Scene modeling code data
'''

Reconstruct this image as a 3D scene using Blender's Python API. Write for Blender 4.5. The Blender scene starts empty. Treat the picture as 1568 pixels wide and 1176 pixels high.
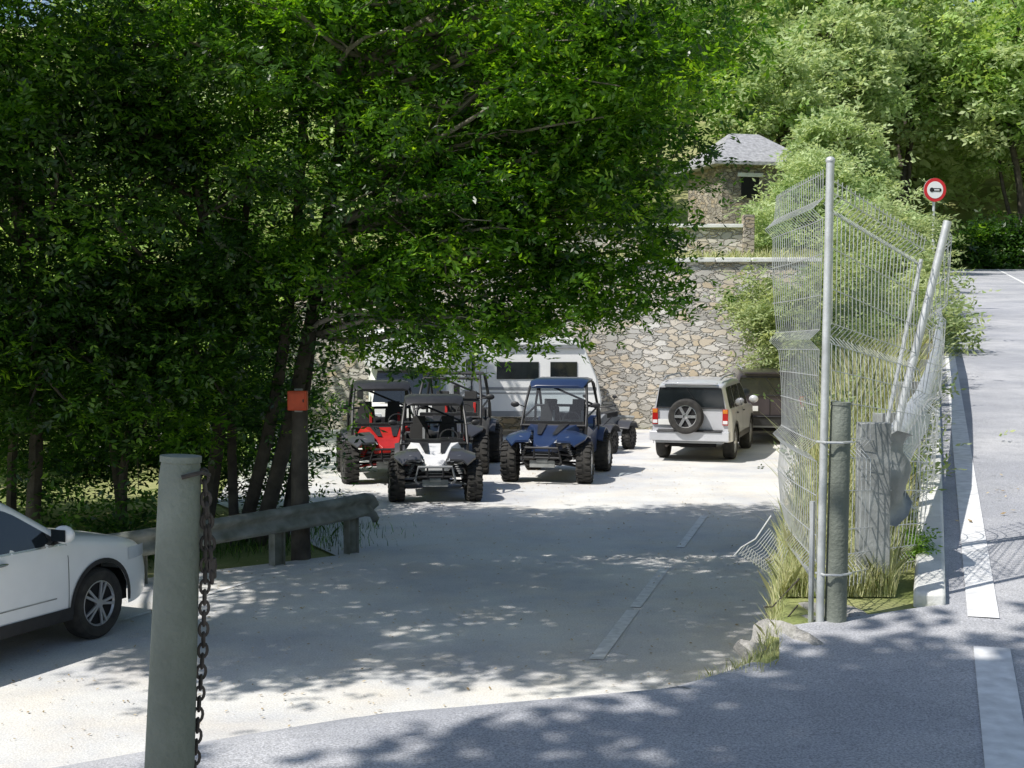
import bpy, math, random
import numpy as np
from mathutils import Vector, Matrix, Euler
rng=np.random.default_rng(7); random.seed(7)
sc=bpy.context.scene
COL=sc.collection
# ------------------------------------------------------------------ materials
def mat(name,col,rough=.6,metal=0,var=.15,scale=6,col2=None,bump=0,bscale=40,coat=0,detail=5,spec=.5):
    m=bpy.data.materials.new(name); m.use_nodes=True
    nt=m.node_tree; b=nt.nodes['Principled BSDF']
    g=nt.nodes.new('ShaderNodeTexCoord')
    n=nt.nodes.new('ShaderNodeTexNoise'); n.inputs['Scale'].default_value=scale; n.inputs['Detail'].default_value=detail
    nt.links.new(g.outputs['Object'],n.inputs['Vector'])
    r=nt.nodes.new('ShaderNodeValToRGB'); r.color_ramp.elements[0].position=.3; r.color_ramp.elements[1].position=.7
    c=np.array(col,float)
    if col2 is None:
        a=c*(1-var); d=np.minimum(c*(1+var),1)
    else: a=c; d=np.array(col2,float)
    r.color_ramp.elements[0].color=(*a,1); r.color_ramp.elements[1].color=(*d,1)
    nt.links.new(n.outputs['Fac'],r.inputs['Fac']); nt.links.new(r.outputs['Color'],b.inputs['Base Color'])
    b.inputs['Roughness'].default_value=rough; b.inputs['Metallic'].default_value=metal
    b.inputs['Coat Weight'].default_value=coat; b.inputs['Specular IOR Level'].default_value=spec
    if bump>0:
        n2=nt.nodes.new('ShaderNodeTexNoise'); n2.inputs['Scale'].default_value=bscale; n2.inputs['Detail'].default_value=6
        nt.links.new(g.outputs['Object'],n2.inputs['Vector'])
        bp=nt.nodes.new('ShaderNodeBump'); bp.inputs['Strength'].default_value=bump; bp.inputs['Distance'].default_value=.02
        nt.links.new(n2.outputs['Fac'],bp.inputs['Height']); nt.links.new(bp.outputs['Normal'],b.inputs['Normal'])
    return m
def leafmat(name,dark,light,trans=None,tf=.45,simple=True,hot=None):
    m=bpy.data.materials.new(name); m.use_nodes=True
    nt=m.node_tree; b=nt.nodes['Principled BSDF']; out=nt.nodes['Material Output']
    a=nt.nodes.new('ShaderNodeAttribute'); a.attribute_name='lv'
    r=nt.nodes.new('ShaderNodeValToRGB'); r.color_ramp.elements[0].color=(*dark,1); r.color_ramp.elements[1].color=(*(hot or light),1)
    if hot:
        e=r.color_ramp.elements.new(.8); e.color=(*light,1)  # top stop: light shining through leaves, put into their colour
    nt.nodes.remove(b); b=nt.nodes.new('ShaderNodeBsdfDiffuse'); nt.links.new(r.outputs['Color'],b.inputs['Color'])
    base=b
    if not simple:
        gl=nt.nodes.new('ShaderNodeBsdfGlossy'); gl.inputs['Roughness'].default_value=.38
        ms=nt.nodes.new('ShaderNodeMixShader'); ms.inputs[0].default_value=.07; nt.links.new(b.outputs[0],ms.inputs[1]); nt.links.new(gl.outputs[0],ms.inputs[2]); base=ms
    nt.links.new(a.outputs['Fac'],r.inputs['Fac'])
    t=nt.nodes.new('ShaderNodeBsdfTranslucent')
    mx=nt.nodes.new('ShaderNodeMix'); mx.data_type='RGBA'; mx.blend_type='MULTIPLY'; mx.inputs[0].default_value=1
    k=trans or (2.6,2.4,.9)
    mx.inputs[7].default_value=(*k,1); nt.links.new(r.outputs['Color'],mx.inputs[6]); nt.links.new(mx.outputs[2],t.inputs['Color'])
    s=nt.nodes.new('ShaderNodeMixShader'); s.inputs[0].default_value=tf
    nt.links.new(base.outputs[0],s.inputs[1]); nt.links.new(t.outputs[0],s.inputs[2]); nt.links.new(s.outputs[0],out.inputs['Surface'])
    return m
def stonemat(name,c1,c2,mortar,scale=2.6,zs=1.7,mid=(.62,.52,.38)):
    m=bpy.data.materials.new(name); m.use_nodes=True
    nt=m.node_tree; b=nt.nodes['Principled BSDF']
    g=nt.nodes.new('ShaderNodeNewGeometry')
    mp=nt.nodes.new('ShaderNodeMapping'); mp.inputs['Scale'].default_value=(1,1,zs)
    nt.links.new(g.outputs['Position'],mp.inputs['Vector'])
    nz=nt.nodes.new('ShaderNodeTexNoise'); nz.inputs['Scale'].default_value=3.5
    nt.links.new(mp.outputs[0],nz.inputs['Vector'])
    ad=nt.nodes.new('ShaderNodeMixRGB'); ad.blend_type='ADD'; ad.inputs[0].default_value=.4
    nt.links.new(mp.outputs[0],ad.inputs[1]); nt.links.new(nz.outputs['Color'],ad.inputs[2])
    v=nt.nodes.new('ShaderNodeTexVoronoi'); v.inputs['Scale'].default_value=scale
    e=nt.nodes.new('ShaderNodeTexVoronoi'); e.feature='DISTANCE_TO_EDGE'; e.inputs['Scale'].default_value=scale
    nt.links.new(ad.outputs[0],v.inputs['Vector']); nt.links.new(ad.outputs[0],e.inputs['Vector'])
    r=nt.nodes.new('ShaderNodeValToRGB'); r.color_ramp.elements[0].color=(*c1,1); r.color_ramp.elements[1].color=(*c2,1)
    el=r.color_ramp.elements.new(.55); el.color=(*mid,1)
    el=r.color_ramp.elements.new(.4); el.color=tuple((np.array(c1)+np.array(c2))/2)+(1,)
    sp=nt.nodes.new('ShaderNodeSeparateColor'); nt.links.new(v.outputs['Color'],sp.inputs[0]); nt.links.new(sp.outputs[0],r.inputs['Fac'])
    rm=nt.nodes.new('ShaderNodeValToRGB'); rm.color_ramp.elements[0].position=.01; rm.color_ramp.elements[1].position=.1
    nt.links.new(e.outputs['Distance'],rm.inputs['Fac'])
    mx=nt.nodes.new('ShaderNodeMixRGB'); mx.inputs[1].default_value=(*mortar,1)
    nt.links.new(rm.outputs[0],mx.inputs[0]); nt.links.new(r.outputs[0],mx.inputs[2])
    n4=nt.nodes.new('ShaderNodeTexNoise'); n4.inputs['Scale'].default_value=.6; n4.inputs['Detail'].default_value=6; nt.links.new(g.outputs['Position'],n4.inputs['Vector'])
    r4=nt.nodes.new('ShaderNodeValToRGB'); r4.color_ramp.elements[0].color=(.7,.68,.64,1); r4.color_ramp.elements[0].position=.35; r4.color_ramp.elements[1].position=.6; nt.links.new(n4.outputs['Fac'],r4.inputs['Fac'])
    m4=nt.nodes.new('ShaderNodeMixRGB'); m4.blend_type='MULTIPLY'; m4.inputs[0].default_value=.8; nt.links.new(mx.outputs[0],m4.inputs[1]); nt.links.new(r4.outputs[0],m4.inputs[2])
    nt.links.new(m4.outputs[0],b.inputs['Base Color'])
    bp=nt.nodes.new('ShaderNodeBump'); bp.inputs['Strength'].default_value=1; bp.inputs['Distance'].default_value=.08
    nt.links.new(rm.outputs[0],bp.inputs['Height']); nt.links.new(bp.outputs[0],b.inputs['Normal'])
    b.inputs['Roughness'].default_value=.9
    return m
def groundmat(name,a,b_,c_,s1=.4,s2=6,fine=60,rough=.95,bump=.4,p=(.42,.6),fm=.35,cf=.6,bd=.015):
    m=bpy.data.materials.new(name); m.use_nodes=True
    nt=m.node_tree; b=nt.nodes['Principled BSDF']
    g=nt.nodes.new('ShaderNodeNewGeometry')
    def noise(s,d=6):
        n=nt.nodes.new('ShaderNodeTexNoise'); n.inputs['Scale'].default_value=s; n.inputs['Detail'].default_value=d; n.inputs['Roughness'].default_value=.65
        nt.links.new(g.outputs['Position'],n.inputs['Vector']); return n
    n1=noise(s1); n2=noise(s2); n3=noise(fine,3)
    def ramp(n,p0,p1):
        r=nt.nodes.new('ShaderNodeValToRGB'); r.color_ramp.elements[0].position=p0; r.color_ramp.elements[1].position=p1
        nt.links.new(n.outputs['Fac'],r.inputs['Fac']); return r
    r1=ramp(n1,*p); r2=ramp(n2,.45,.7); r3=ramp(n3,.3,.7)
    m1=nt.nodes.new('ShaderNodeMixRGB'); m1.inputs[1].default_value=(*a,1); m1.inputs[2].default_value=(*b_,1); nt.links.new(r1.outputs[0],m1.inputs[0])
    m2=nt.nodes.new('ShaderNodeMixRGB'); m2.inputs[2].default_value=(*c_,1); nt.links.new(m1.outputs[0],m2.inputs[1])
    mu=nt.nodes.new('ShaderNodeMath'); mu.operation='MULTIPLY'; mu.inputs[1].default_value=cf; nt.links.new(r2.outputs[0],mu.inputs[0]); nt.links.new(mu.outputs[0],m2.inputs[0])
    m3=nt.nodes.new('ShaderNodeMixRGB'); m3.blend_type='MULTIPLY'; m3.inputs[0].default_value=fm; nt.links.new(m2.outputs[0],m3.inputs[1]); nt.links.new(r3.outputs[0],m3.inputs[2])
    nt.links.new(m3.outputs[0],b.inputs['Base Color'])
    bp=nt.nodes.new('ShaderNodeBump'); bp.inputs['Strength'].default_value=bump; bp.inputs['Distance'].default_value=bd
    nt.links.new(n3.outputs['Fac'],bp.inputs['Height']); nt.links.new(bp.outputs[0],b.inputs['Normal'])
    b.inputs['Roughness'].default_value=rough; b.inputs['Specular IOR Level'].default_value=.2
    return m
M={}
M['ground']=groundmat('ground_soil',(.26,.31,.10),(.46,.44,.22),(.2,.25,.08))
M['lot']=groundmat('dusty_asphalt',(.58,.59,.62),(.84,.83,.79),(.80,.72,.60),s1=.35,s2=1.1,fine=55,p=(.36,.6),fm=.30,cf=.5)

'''
'''

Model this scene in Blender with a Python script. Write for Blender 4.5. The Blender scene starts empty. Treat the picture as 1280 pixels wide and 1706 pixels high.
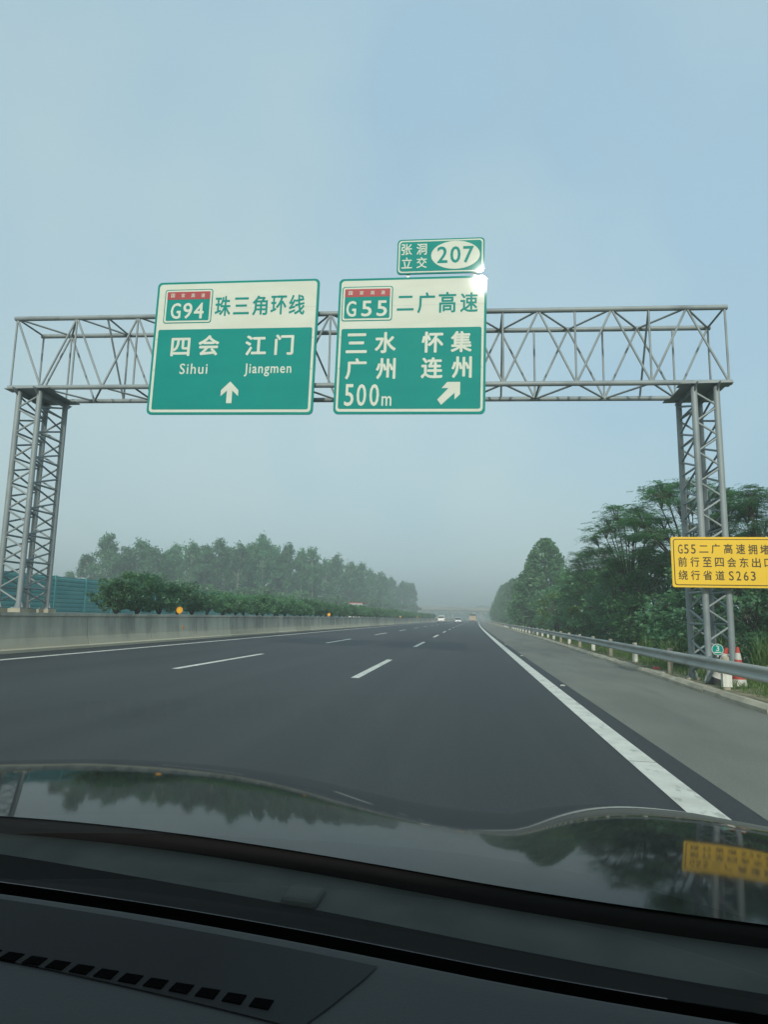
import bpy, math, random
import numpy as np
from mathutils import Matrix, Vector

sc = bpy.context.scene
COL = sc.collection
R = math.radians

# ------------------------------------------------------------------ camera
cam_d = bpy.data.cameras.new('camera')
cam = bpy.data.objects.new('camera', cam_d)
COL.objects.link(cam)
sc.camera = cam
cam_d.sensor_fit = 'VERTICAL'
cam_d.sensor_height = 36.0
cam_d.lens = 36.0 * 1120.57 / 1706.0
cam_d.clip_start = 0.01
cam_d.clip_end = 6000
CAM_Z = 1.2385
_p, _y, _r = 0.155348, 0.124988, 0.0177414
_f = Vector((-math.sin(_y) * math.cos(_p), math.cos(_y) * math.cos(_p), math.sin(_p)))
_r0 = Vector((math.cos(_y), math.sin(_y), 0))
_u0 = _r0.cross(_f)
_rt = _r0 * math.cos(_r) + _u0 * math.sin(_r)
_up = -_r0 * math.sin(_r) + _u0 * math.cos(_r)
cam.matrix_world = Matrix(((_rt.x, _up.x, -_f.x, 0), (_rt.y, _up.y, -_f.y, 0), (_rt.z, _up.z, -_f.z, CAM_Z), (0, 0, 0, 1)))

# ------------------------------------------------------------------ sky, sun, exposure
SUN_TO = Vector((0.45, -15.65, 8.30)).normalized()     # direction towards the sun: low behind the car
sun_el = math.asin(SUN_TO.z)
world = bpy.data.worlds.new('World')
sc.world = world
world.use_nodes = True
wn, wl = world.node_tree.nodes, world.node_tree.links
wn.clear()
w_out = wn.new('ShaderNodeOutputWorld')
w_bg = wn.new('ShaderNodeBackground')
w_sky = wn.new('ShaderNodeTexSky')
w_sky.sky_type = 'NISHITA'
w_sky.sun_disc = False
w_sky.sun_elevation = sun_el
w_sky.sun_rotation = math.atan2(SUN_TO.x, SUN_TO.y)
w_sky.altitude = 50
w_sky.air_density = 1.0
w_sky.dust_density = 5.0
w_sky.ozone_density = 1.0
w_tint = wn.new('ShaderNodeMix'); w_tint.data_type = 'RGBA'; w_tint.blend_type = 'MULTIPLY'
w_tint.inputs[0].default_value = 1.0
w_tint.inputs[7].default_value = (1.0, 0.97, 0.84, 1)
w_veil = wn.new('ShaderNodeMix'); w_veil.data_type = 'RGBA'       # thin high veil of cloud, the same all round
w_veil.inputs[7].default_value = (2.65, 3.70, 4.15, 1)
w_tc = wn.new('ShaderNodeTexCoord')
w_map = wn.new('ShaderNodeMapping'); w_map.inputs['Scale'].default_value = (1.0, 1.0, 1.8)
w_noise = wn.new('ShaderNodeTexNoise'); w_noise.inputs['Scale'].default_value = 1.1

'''
'''

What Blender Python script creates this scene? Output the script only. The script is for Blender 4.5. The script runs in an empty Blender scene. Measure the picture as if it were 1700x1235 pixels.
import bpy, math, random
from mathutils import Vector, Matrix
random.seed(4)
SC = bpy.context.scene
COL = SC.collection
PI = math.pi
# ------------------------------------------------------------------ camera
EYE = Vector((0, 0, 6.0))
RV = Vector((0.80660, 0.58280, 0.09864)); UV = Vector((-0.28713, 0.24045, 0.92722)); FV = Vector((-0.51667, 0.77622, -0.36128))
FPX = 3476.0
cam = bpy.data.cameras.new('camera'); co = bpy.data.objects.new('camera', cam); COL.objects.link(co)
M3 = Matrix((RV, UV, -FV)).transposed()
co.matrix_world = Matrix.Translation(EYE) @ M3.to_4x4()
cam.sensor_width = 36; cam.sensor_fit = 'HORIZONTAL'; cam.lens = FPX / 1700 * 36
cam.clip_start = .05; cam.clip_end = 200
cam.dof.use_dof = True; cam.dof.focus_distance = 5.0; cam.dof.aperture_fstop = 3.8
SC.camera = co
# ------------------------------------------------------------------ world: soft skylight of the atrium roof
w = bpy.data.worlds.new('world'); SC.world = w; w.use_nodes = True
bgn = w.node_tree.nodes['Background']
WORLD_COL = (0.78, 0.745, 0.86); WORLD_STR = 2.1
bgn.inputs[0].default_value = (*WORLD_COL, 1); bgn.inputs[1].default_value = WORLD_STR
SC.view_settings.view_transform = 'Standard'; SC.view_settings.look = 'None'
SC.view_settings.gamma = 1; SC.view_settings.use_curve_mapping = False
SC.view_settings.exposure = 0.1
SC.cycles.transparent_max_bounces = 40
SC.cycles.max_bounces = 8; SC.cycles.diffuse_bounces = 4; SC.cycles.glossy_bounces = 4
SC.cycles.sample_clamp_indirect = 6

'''

**Written task**: Go to the line containing "Model this scene" and copy exactly from there through the line containing "R = math.radians", both included, and nothing more. Pictures are excluded.

**Reply to the task**:
Model this scene in Blender with a Python script. Write for Blender 4.5. The Blender scene starts empty. Treat the picture as 1280 pixels wide and 1706 pixels high.
import bpy, math, random
import numpy as np
from mathutils import Matrix, Vector

sc = bpy.context.scene
COL = sc.collection
R = math.radians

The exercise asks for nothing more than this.